## Material provided
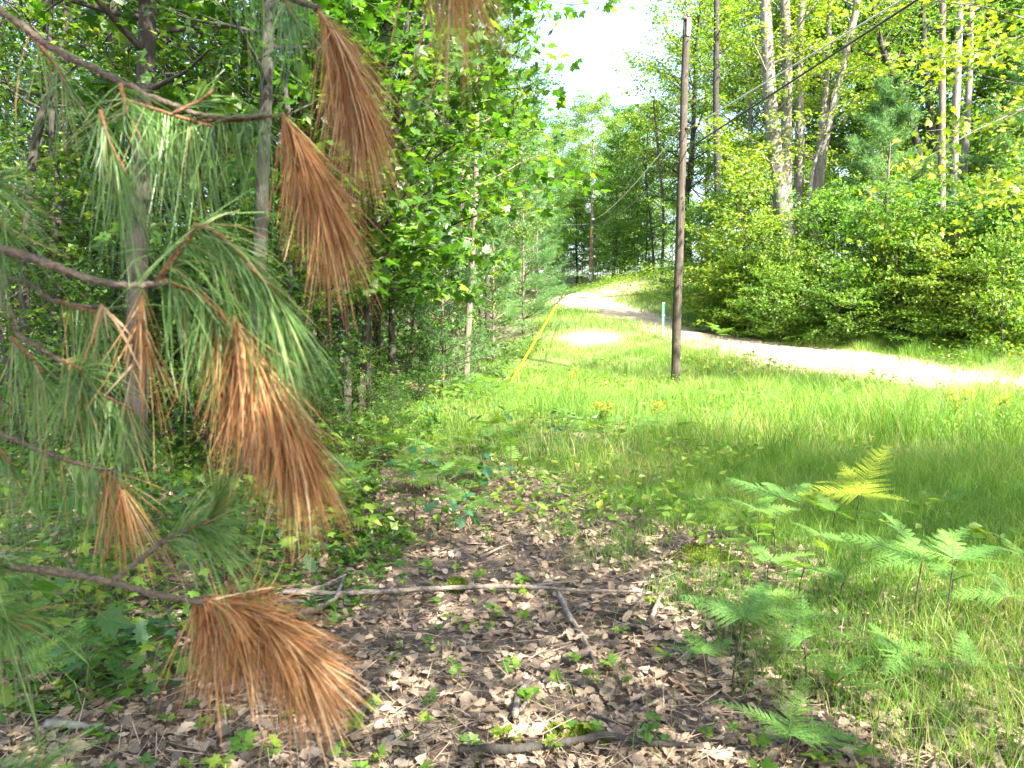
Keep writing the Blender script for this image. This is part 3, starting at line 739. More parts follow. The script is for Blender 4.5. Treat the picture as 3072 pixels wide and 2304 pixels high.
for j, (px, Y, v, sc) in enumerate(sorted(((2060, 57, 3, 1.5), (2230, 50, 0, 1.0), (2340, 53, 1, 1.1), (2450, 47, 2, 1.0), (2560, 46, 0, 1.1), (2700, 42, 1, 1.1), (2850, 44, 2, 1.0), (2960, 38, 1, 1.0), (3080, 40, 0, 1.1), (3180, 34, 1, 1.0), (2120, 62, 0, 1.1), (2640, 60, 1, 1.15), (3200, 50, 1, 1.1)))):
    plant_tree('tall_tree', (BT + SHB)[v], f'tall leafy tree at the back of the right wood, {ORD[j]} from the pole', 'tree', on_ground(px, Y), j * 1.3, sc, 'tall trees of the right wood')

# maple just outside the right border whose boughs reach into the picture
ov = [dict(path=straight(9, (-.4, 0), 10, .05, 5), r0=.12, r1=.03, lo=.42, hi=.98, n=24, R=lambda t: 4.4 * bump(t) + .4, aims=.7)]
plant_tree('maple_tree', broadleaf(221, ov, MAPLE, .14, nt=8, nl=10, leaf=M['lime'], bark=M['bark_grey'], aim=math.pi, droop=.2, el=(.1, .5)), 'yellow-green maple boughs hanging in from the top right corner', 'tree', (12.2, 14.4, z1(12.2, 14.4)))

# trees behind and beside the camera that shade the foreground
for j, (x, y, v, sc) in enumerate(((8.2, .2, 0, .85), (5.5, -2.2, 1, .9), (1.2, -4.5, 2, .8), (10.5, -1.5, 1, .85), (-3.5, -3.0, 0, .75), (13, -2, 2, .9), (3.4, -4.0, 1, .85), (2.3, -1.3, 2, .95), (.4, -2.2, 1, .8))):
    plant_tree('tall_tree', SH[0], 'tall tree beside the viewpoint that shades the leaf litter', 'tree', (x, y, z1(x, y)), j * 2.1, sc, 'shade trees beside the viewpoint')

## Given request
Copy each line that contains the word "picture".

## Exercise output
Keep writing the Blender script for this image. This is part 3, starting at line 739. More parts follow. The script is for Blender 4.5. Treat the picture as 3072 pixels wide and 2304 pixels high.
# maple just outside the right border whose boughs reach into the picture